Exercise prompt:
Repeat the lines that follow, leaving nothing out.

* START Data excerpts *

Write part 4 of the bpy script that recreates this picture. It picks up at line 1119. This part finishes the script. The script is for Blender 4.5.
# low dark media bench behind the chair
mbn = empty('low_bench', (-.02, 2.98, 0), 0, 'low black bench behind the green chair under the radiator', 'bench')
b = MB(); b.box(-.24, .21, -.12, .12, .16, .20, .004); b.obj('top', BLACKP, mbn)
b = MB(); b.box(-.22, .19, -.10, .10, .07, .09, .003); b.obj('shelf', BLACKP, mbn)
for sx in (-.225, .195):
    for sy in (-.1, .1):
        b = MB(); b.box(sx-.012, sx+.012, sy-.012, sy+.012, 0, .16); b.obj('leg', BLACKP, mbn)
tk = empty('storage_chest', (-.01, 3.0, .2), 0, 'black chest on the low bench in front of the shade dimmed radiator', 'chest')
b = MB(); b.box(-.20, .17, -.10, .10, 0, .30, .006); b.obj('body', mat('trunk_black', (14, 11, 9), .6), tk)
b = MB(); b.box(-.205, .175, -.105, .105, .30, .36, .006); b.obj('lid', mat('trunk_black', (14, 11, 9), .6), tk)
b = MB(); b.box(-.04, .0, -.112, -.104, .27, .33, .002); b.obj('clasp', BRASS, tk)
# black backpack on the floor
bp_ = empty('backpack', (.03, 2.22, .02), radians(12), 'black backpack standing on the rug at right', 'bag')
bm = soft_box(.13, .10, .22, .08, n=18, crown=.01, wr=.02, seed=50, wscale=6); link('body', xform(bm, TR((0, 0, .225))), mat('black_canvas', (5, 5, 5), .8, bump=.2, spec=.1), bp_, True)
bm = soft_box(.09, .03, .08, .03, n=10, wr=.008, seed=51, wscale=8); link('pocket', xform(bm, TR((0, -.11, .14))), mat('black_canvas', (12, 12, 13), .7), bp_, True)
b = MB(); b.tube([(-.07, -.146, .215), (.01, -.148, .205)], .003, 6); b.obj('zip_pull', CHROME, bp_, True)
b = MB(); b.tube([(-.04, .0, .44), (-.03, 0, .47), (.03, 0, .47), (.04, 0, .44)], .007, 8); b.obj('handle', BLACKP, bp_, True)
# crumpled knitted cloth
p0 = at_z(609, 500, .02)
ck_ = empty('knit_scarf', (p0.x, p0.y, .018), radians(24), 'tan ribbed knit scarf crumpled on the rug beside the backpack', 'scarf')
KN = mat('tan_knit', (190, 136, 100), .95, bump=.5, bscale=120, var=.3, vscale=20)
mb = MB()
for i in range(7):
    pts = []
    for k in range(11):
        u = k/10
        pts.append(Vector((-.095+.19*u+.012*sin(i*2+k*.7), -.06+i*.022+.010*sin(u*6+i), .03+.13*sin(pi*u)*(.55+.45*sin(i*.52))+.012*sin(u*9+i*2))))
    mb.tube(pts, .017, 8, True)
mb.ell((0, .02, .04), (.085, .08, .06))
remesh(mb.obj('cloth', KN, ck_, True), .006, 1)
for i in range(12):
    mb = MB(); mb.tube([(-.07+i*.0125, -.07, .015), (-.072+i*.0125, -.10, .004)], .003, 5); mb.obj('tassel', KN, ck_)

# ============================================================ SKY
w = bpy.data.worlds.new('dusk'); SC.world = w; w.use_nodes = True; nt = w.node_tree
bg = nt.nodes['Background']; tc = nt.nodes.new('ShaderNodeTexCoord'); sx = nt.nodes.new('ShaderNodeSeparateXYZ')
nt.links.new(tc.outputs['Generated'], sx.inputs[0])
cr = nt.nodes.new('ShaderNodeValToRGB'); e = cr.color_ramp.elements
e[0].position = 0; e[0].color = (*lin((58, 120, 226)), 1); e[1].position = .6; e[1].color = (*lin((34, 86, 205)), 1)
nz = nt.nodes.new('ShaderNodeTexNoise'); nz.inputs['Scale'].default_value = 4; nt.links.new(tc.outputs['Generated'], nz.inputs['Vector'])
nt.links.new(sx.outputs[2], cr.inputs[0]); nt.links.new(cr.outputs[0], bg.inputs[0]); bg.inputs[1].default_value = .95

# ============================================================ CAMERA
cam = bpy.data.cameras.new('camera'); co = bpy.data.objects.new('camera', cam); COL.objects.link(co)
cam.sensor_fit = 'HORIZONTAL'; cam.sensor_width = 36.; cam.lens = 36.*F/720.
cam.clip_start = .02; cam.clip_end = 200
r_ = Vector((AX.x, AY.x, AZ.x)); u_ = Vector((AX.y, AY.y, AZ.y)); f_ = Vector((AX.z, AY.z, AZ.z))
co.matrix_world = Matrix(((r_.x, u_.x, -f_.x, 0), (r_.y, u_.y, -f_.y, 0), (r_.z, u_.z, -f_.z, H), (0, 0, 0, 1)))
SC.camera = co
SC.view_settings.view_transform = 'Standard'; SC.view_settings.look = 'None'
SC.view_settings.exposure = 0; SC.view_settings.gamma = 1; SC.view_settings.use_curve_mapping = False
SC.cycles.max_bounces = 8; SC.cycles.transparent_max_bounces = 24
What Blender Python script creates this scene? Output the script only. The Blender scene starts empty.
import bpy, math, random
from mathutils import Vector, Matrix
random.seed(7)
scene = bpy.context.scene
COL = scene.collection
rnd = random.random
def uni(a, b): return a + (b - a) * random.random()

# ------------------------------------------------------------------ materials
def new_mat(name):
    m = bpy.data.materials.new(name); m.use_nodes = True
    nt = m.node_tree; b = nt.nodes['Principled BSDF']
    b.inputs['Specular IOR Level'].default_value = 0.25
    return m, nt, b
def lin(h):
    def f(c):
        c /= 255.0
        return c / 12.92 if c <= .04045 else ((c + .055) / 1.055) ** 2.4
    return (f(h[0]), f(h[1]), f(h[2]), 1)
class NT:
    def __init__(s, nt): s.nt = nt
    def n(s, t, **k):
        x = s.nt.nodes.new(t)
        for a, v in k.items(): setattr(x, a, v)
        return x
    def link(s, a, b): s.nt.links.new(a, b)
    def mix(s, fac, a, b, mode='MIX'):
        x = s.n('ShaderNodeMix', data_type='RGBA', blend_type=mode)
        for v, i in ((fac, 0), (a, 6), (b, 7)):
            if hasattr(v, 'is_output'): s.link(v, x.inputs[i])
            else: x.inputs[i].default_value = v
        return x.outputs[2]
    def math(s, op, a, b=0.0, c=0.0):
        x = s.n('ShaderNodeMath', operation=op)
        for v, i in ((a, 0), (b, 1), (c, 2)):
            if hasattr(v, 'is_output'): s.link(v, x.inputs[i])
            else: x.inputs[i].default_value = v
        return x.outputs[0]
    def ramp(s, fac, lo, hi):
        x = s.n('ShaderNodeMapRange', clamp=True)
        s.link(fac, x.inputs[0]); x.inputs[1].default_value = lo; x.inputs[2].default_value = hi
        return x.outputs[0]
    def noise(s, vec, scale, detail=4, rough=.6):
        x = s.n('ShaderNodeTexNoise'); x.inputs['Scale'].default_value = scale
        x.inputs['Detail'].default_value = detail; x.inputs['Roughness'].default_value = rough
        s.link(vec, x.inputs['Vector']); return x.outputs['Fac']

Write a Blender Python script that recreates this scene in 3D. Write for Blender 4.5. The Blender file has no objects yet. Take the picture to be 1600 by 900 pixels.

* END Data excerpts *

Response to this exercise:
Write part 4 of the bpy script that recreates this picture. It picks up at line 1119. This part finishes the script. The script is for Blender 4.5.
# low dark media bench behind the chair
mbn = empty('low_bench', (-.02, 2.98, 0), 0, 'low black bench behind the green chair under the radiator', 'bench')
b = MB(); b.box(-.24, .21, -.12, .12, .16, .20, .004); b.obj('top', BLACKP, mbn)
b = MB(); b.box(-.22, .19, -.10, .10, .07, .09, .003); b.obj('shelf', BLACKP, mbn)
for sx in (-.225, .195):
    for sy in (-.1, .1):
        b = MB(); b.box(sx-.012, sx+.012, sy-.012, sy+.012, 0, .16); b.obj('leg', BLACKP, mbn)
tk = empty('storage_chest', (-.01, 3.0, .2), 0, 'black chest on the low bench in front of the shade dimmed radiator', 'chest')
b = MB(); b.box(-.20, .17, -.10, .10, 0, .30, .006); b.obj('body', mat('trunk_black', (14, 11, 9), .6), tk)
b = MB(); b.box(-.205, .175, -.105, .105, .30, .36, .006); b.obj('lid', mat('trunk_black', (14, 11, 9), .6), tk)
b = MB(); b.box(-.04, .0, -.112, -.104, .27, .33, .002); b.obj('clasp', BRASS, tk)
# black backpack on the floor
bp_ = empty('backpack', (.03, 2.22, .02), radians(12), 'black backpack standing on the rug at right', 'bag')
bm = soft_box(.13, .10, .22, .08, n=18, crown=.01, wr=.02, seed=50, wscale=6); link('body', xform(bm, TR((0, 0, .225))), mat('black_canvas', (5, 5, 5), .8, bump=.2, spec=.1), bp_, True)
bm = soft_box(.09, .03, .08, .03, n=10, wr=.008, seed=51, wscale=8); link('pocket', xform(bm, TR((0, -.11, .14))), mat('black_canvas', (12, 12, 13), .7), bp_, True)
b = MB(); b.tube([(-.07, -.146, .215), (.01, -.148, .205)], .003, 6); b.obj('zip_pull', CHROME, bp_, True)
b = MB(); b.tube([(-.04, .0, .44), (-.03, 0, .47), (.03, 0, .47), (.04, 0, .44)], .007, 8); b.obj('handle', BLACKP, bp_, True)
# crumpled knitted cloth
p0 = at_z(609, 500, .02)
ck_ = empty('knit_scarf', (p0.x, p0.y, .018), radians(24), 'tan ribbed knit scarf crumpled on the rug beside the backpack', 'scarf')
KN = mat('tan_knit', (190, 136, 100), .95, bump=.5, bscale=120, var=.3, vscale=20)
mb = MB()
for i in range(7):
    pts = []
    for k in range(11):
        u = k/10
        pts.append(Vector((-.095+.19*u+.012*sin(i*2+k*.7), -.06+i*.022+.010*sin(u*6+i), .03+.13*sin(pi*u)*(.55+.45*sin(i*.52))+.012*sin(u*9+i*2))))
    mb.tube(pts, .017, 8, True)
mb.ell((0, .02, .04), (.085, .08, .06))
remesh(mb.obj('cloth', KN, ck_, True), .006, 1)
for i in range(12):
    mb = MB(); mb.tube([(-.07+i*.0125, -.07, .015), (-.072+i*.0125, -.10, .004)], .003, 5); mb.obj('tassel', KN, ck_)

# ============================================================ SKY
w = bpy.data.worlds.new('dusk'); SC.world = w; w.use_nodes = True; nt = w.node_tree
bg = nt.nodes['Background']; tc = nt.nodes.new('ShaderNodeTexCoord'); sx = nt.nodes.new('ShaderNodeSeparateXYZ')
nt.links.new(tc.outputs['Generated'], sx.inputs[0])
cr = nt.nodes.new('ShaderNodeValToRGB'); e = cr.color_ramp.elements
e[0].position = 0; e[0].color = (*lin((58, 120, 226)), 1); e[1].position = .6; e[1].color = (*lin((34, 86, 205)), 1)
nz = nt.nodes.new('ShaderNodeTexNoise'); nz.inputs['Scale'].default_value = 4; nt.links.new(tc.outputs['Generated'], nz.inputs['Vector'])
nt.links.new(sx.outputs[2], cr.inputs[0]); nt.links.new(cr.outputs[0], bg.inputs[0]); bg.inputs[1].default_value = .95

# ============================================================ CAMERA
cam = bpy.data.cameras.new('camera'); co = bpy.data.objects.new('camera', cam); COL.objects.link(co)
cam.sensor_fit = 'HORIZONTAL'; cam.sensor_width = 36.; cam.lens = 36.*F/720.
cam.clip_start = .02; cam.clip_end = 200
r_ = Vector((AX.x, AY.x, AZ.x)); u_ = Vector((AX.y, AY.y, AZ.y)); f_ = Vector((AX.z, AY.z, AZ.z))
co.matrix_world = Matrix(((r_.x, u_.x, -f_.x, 0), (r_.y, u_.y, -f_.y, 0), (r_.z, u_.z, -f_.z, H), (0, 0, 0, 1)))
SC.camera = co
SC.view_settings.view_transform = 'Standard'; SC.view_settings.look = 'None'
SC.view_settings.exposure = 0; SC.view_settings.gamma = 1; SC.view_settings.use_curve_mapping = False
SC.cycles.max_bounces = 8; SC.cycles.transparent_max_bounces = 24
What Blender Python script creates this scene? Output the script only. The Blender scene starts empty.
import bpy, math, random
from mathutils import Vector, Matrix
random.seed(7)
scene = bpy.context.scene
COL = scene.collection
rnd = random.random
def uni(a, b): return a + (b - a) * random.random()

# ------------------------------------------------------------------ materials
def new_mat(name):
    m = bpy.data.materials.new(name); m.use_nodes = True
    nt = m.node_tree; b = nt.nodes['Principled BSDF']
    b.inputs['Specular IOR Level'].default_value = 0.25
    return m, nt, b
def lin(h):
    def f(c):
        c /= 255.0
        return c / 12.92 if c <= .04045 else ((c + .055) / 1.055) ** 2.4
    return (f(h[0]), f(h[1]), f(h[2]), 1)
class NT:
    def __init__(s, nt): s.nt = nt
    def n(s, t, **k):
        x = s.nt.nodes.new(t)
        for a, v in k.items(): setattr(x, a, v)
        return x
    def link(s, a, b): s.nt.links.new(a, b)
    def mix(s, fac, a, b, mode='MIX'):
        x = s.n('ShaderNodeMix', data_type='RGBA', blend_type=mode)
        for v, i in ((fac, 0), (a, 6), (b, 7)):
            if hasattr(v, 'is_output'): s.link(v, x.inputs[i])
            else: x.inputs[i].default_value = v
        return x.outputs[2]
    def math(s, op, a, b=0.0, c=0.0):
        x = s.n('ShaderNodeMath', operation=op)
        for v, i in ((a, 0), (b, 1), (c, 2)):
            if hasattr(v, 'is_output'): s.link(v, x.inputs[i])
            else: x.inputs[i].default_value = v
        return x.outputs[0]
    def ramp(s, fac, lo, hi):
        x = s.n('ShaderNodeMapRange', clamp=True)
        s.link(fac, x.inputs[0]); x.inputs[1].default_value = lo; x.inputs[2].default_value = hi
        return x.outputs[0]
    def noise(s, vec, scale, detail=4, rough=.6):
        x = s.n('ShaderNodeTexNoise'); x.inputs['Scale'].default_value = scale
        x.inputs['Detail'].default_value = detail; x.inputs['Roughness'].default_value = rough
        s.link(vec, x.inputs['Vector']); return x.outputs['Fac']

Write a Blender Python script that recreates this scene in 3D. Write for Blender 4.5. The Blender file has no objects yet. Take the picture to be 1600 by 900 pixels.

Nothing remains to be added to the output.